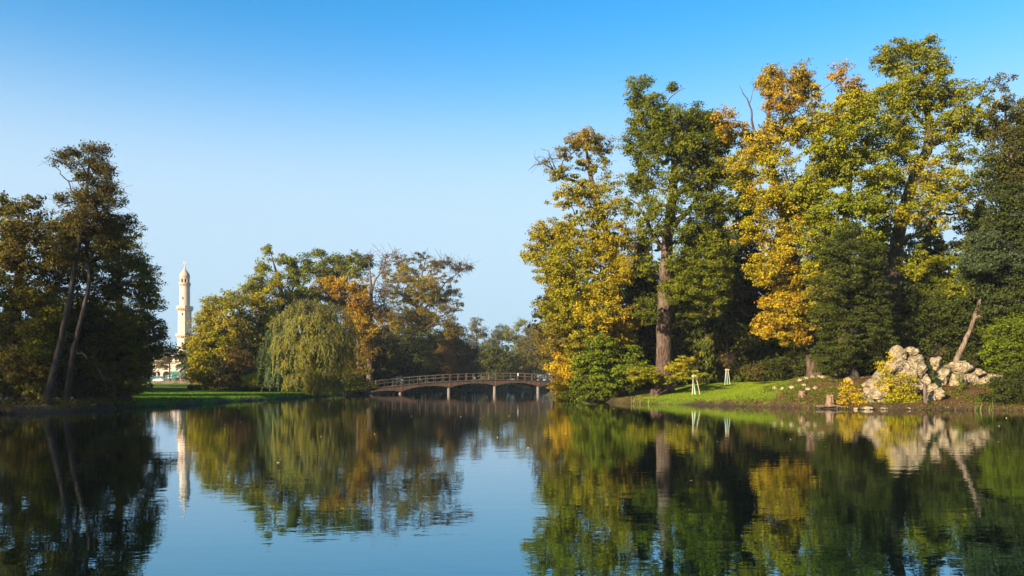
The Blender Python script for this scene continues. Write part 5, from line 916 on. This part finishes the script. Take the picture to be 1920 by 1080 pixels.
# ================================================================ STAKED SAPLINGS
M_STAKE = simple_mat("peeled_stake", (.42, .33, .22), .8, .15, 3); M_GUARD = simple_mat("pale_green_guard", (.27, .50, .38), .6, .08, 3); M_GUARD2 = simple_mat("teal_guard", (.10, .42, .34), .6, .08, 3)
def sapling(px, pyb, D, hs, lean, guard, lab_t, lab_s, lab_g, seed, hpx, leafy, legs):
    k = D / F; x, y, _ = P(px, pyb, D); g = gz(x, y)
    h = hs * k
    t = empty('tree_stake', (x, y, g), lab_s, 'tree stake')
    for dx, dy in legs:
        b = MB(); b.tube([(x + dx * k * 1.0, y + dy, gz(x + dx * k, y + dy) - .15), (x + dx * k * .28, y + dy * .4, g + h)], [.034, .03], 8); b.build("stake", M_STAKE, t)
    b = MB(); b.beam((x - 4.5 * k, y - .1, g + h - .1), (x + 4.5 * k, y - .1, g + h - .1), .04, .07); b.build("cross_batten", M_STAKE, t)
    b = MB(); b.lathe((0, 0, 0), [(.07, 0), (.07, h * .98)], 12, cap=False); o = b.build("trunk_guard", guard, None); tag(o, lab_g, 'tree guard'); o.location = (x + lean * .5 * k, y - .02, g + .01); o.rotation_euler = (0, -math.atan2(lean * k, h), 0)
    lobes = [(px + 0, pyb - hs * 1.35, 8, 10, ['olive', 'brown'], .25), (px + 7, pyb - hs * 1.6, 9, 10, ['olive', 'gold'], leafy), (px - 6, pyb - hs * 1.7, 8, 10, ['gold', 'olive'], leafy)]
    tree('sapling', lab_t, D + .02, [(px + lean * .8, pyb, .03), (px, pyb - hs, .025), (px + 1, pyb - hpx, .008)], lobes, seed=seed, leaf=.05, crad=.3, npc=12, tip=.007, depth=.5, cat='sapling', bark=M_BARK)
sapling(1301, 740.5, hit(1301, 740.5), 38, 5, M_GUARD, 'thin young tree with a few yellow leaves on the lawn nearer the water', 'tripod of peeled wooden stakes holding the sapling nearer the water', 'pale mint trunk guard on the sapling nearer the water', 310, 92, .35, [(-5, -.3), (11, -.2), (2, .8)])
sapling(1363, 722.5, hit(1363, 722.5), 31, 1, M_GUARD2, 'thin nearly bare young tree on the lawn in front of the big spruce', 'tripod of peeled wooden stakes holding the sapling before the spruce', 'teal trunk guard on the sapling before the big spruce', 311, 80, .12, [(-6, -.3), (5, -.25), (0, .8)])

# ================================================================ GROUND COVER
def scatter(n, x0, x1, y0, y1, ok, rs):
    X, Yv = rs.uniform(x0, x1, n), rs.uniform(y0, y1, n); s = pond_sd(X, Yv); px = 960 + X / Yv * F; m = ok(X, Yv, s, px); return X[m], Yv[m], s[m], px[m]
def blades(name, label, n, box, ok, h, w, cols, seed, lean=.35):
    rs = np.random.RandomState(seed); X, Yv, s, px = scatter(n, *box, ok, rs); z = ground_z(X, Yv); m = z > -.08; X, Yv, z = X[m], Yv[m], z[m]; n = len(X)
    hh = h * rs.uniform(.5, 1.35, n); t = rs.rand(n) * 6.28; d = np.stack([np.cos(t), np.sin(t), 0 * t], 1); ln = rs.normal(size=(n, 3)) * lean * hh[:, None]; ln[:, 2] = 0
    B = np.stack([X, Yv, z - .02], 1); ww = w * rs.uniform(.6, 1.4, n)[:, None]; V = np.stack([B - d * ww, B + d * ww, B + ln + np.stack([0 * t, 0 * t, hh], 1)], 1).reshape(-1, 3)
    c = np.array([PAL.get(q, q) if isinstance(q, str) else q for q in cols])[rs.randint(len(cols), size=n)] * rs.uniform(.75, 1.3, (n, 1)); o = np_mesh(name, V, [np.arange(n * 3).reshape(-1, 3)], M_GRASS, color=np.clip(c, 0, .9)); tag(o, label, 'grass' if 'grass' in name else 'reeds', kind='stuff')
LG = [(.15, .23, .013), (.19, .26, .015), (.26, .28, .02), (.10, .17, .01)]
blades('lawn_grass', 'short bright green grass on the right bank lawn', 240000, (10, 32, 54, 84), lambda x, y, s, px: (s > .5) & (px > 1195) & (px < 1575) & (litter_mask(x, y) < .38) & (y < 82), .12, .014, LG, 1)
blades('meadow_grass', 'green grass on the low left bank meadow', 220000, (-62, -16, 46, 135), lambda x, y, s, px: (s > .25) & (px > 215) & (px < 640) & (y < 130), .15, .025, [(.06, .14, .012), (.09, .18, .015), (.13, .2, .02)], 2)
blades('bank_grass', 'long ragged grass hanging over the left waterline', 26000, (-40, -20, 40, 135), lambda x, y, s, px: (s > -.15) & (s < .8) & (px > -40) & (px < 680), .4, .022, [(.03, .05, .01), (.05, .07, .014), (.12, .10, .04)], 3, .6)  # blades darkened, the shade under the left trees is in their colour
blades('bank_grass', 'ragged weeds and dry grass along the right waterline', 26000, (5, 40, 46, 80), lambda x, y, s, px: (s > -.1) & (s < 1.3) & (px > 1170) & (px < 1930), .22, .02, [(.05, .10, .015), (.16, .13, .04), (.1, .17, .02), (.2, .11, .05)], 4, .8)
blades('waterside_reeds', 'clump of green reeds at the waterline left of the lawn', 500, (8, 14, 60, 74), lambda x, y, s, px: (s > -.5) & (s < .4) & (px > 1182) & (px < 1222), .75, .03, [(.12, .2, .03), (.2, .24, .05)], 5, .2)
blades('waterside_reeds', 'clump of green reeds at the waterline below the low wall', 500, (28, 36, 49, 55), lambda x, y, s, px: (s > -.3) & (s < .5) & (px > 1825) & (px < 1885), .6, .025, [(.1, .18, .03), (.16, .2, .05)], 6, .25)
blades('dry_grass', 'pale dry reed strip across the meadow before the tower', 30000, (-150, -95, 225, 300), lambda x, y, s, px: (px > 285) & (px < 385) & (np.abs(y - 255 + 8 * np.sin(x * .1)) < 9), .85, .05, [(.3, .2, .1), (.36, .25, .13)], 7)
def cards(name, label, n, box, ok, size, hmax, cols, seed, cat, kind='stuff', clump=0):
    rs = np.random.RandomState(seed); X, Yv, s, px = scatter(n, *box, ok, rs)
    if clump: q = vnoise(np.stack([X, Yv, 0 * X], 1) * clump, seed) > -.05; X, Yv, s, px = X[q], Yv[q], s[q], px[q]
    z = ground_z(X, Yv); n = len(X); lump = np.clip(vnoise(np.stack([X, Yv, 0 * X], 1) * 1.3, seed + 1) * .5 + .6, .1, 1); hh = (rs.rand(n) ** 1.0) * hmax * lump; C = np.stack([X, Yv, np.maximum(z, 0) + .015 + hh], 1)
    N = rs.normal(size=(n, 3)) * (.25 if hmax < .05 else .8) + (0, -.1, 1); c = np.array([PAL[q] if isinstance(q, str) else q for q in cols])[rs.randint(len(cols), size=n)] * rs.uniform(.7, 1.3, (n, 1))
    V, Q = leaf_quads(C, N, size * rs.uniform(.6, 1.3, n), rs, .7); tag(np_mesh(name, V, [Q], M_LEAF, color=np.clip(c, 0, .9)), label, cat, kind=kind)
cards('fallen_leaves', 'brown fallen leaves scattered over the right bank', 60000, (8, 42, 48, 84), lambda x, y, s, px: (s > .1) & (np.random.RandomState(1).rand(len(x)) < litter_mask(x, y) * .95 + .13), .055, .02, [(.33, .16, .06), (.22, .10, .04), (.42, .26, .08), (.14, .06, .03)], 11, 'fallen leaves')
cards('undergrowth', 'low weeds and ivy covering the right bank above the water', 60000, (5, 42, 46, 82), lambda x, y, s, px: (s > -.12) & (s < 2.0) & (px > 1380) & (px < 1930), .06, .3, ['green', 'dgreen', 'deep', (.12, .13, .03)], 12, 'undergrowth', clump=.9)
cards('undergrowth', 'green weed patches on the littered slope around the stumps', 60000, (18, 42, 50, 66), lambda x, y, s, px: (s > .8) & (s < 8) & (px > 1430) & (px < 1900), .05, .14, ['green', 'dgreen', 'fresh', 'brown'], 18, 'undergrowth', clump=.8)
cards('undergrowth', 'dark low plants along the foot of the lawn bank', 16000, (5, 30, 52, 82), lambda x, y, s, px: (s > -.1) & (s < .7) & (px > 1180) & (px <= 1390), .06, .22, ['green', 'dgreen', 'brown'], 13, 'undergrowth', clump=1.1)
cards('undergrowth', 'dark weeds and brambles under the shaded left bank trees', 60000, (-44, -18, 40, 62), lambda x, y, s, px: (s > -.15) & (s < 5) & (px > -60) & (px < 290), .08, .5, ['dgreen', 'deep', 'duns', 'brown'], 14, 'undergrowth', clump=.5)
cards('undergrowth', 'brownish undergrowth at the foot of the middle grove', 40000, (-52, -16, 118, 136), lambda x, y, s, px: (s > .2) & (px > 352) & (px < 700) & (y > 121 - (px > 640) * 10), .16, .8, ['brown', 'duns', 'olive', 'dgreen'], 15, 'undergrowth')
cards('undergrowth', 'dark low growth along the far shore beyond the bridge', 30000, (-32, 34, 168, 262), lambda x, y, s, px: (s > 0) & (s < 9) & (px > 700), .3, 3.2, ['dgreen', 'deep', 'duns'], 17, 'undergrowth')
cards('floating_leaves', 'few fallen leaves floating on the pond', 900, (-30, 30, 12, 120), lambda x, y, s, px: s < -.6, .035, .0001, [(.4, .3, .12), (.3, .18, .08)], 16, 'floating leaves')
# gravel in front of the tower
x, y, _ = P(325, 716, 352); yy = np.linspace(338, 366, 8); xx = np.linspace(x - 26, x + 26, 30); XX, YY = np.meshgrid(xx, yy); ZZ = ground_z(XX, YY) + .05
nxx = 30; i2 = (np.arange(7)[:, None] * nxx + np.arange(29)[None, :]).ravel(); tag(np_mesh("gravel_path", np.stack([XX.ravel(), YY.ravel(), ZZ.ravel()], 1), [np.stack([i2, i2 + 1, i2 + nxx + 1, i2 + nxx], 1)], simple_mat("pale_gravel", (.42, .36, .28), .95, .2, 6)), kind='structure')

# ================================================================ HAZE
HAZE = 0.00013
if HAZE:
    b = MB(); b.box((-80, 250, 38), (1100, 640, 82)); mh = bpy.data.materials.new("haze_air"); mh.use_nodes = True; nt = mh.node_tree; nt.nodes.remove(nt.nodes["Principled BSDF"])
    pv = nt.nodes.new("ShaderNodeVolumePrincipled"); pv.inputs['Color'].default_value = (.80, .88, 1, 1); pv.inputs['Density'].default_value = HAZE; pv.inputs['Anisotropy'].default_value = .0
    nt.links.new(pv.outputs[0], nt.nodes["Material Output"].inputs['Volume']); tag(b.build("haze", mh, None), kind='stuff')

WRITTEN REQUEST: Repeat only the lines from the beginning of the material through the line containing "sapling(1363, 722.5, hit(1363, 722.5), 31, 1, M_GUARD2, 'thin", both ends kept, leaving pictures out.

FULL RESPONSE:
The Blender Python script for this scene continues. Write part 5, from line 916 on. This part finishes the script. Take the picture to be 1920 by 1080 pixels.
# ================================================================ STAKED SAPLINGS
M_STAKE = simple_mat("peeled_stake", (.42, .33, .22), .8, .15, 3); M_GUARD = simple_mat("pale_green_guard", (.27, .50, .38), .6, .08, 3); M_GUARD2 = simple_mat("teal_guard", (.10, .42, .34), .6, .08, 3)
def sapling(px, pyb, D, hs, lean, guard, lab_t, lab_s, lab_g, seed, hpx, leafy, legs):
    k = D / F; x, y, _ = P(px, pyb, D); g = gz(x, y)
    h = hs * k
    t = empty('tree_stake', (x, y, g), lab_s, 'tree stake')
    for dx, dy in legs:
        b = MB(); b.tube([(x + dx * k * 1.0, y + dy, gz(x + dx * k, y + dy) - .15), (x + dx * k * .28, y + dy * .4, g + h)], [.034, .03], 8); b.build("stake", M_STAKE, t)
    b = MB(); b.beam((x - 4.5 * k, y - .1, g + h - .1), (x + 4.5 * k, y - .1, g + h - .1), .04, .07); b.build("cross_batten", M_STAKE, t)
    b = MB(); b.lathe((0, 0, 0), [(.07, 0), (.07, h * .98)], 12, cap=False); o = b.build("trunk_guard", guard, None); tag(o, lab_g, 'tree guard'); o.location = (x + lean * .5 * k, y - .02, g + .01); o.rotation_euler = (0, -math.atan2(lean * k, h), 0)
    lobes = [(px + 0, pyb - hs * 1.35, 8, 10, ['olive', 'brown'], .25), (px + 7, pyb - hs * 1.6, 9, 10, ['olive', 'gold'], leafy), (px - 6, pyb - hs * 1.7, 8, 10, ['gold', 'olive'], leafy)]
    tree('sapling', lab_t, D + .02, [(px + lean * .8, pyb, .03), (px, pyb - hs, .025), (px + 1, pyb - hpx, .008)], lobes, seed=seed, leaf=.05, crad=.3, npc=12, tip=.007, depth=.5, cat='sapling', bark=M_BARK)
sapling(1301, 740.5, hit(1301, 740.5), 38, 5, M_GUARD, 'thin young tree with a few yellow leaves on the lawn nearer the water', 'tripod of peeled wooden stakes holding the sapling nearer the water', 'pale mint trunk guard on the sapling nearer the water', 310, 92, .35, [(-5, -.3), (11, -.2), (2, .8)])
sapling(1363, 722.5, hit(1363, 722.5), 31, 1, M_GUARD2, 'thin nearly bare young tree on the lawn in front of the big spruce', 'tripod of peeled wooden stakes holding the sapling before the spruce', 'teal trunk guard on the sapling before the big spruce', 311, 80, .12, [(-6, -.3), (5, -.25), (0, .8)])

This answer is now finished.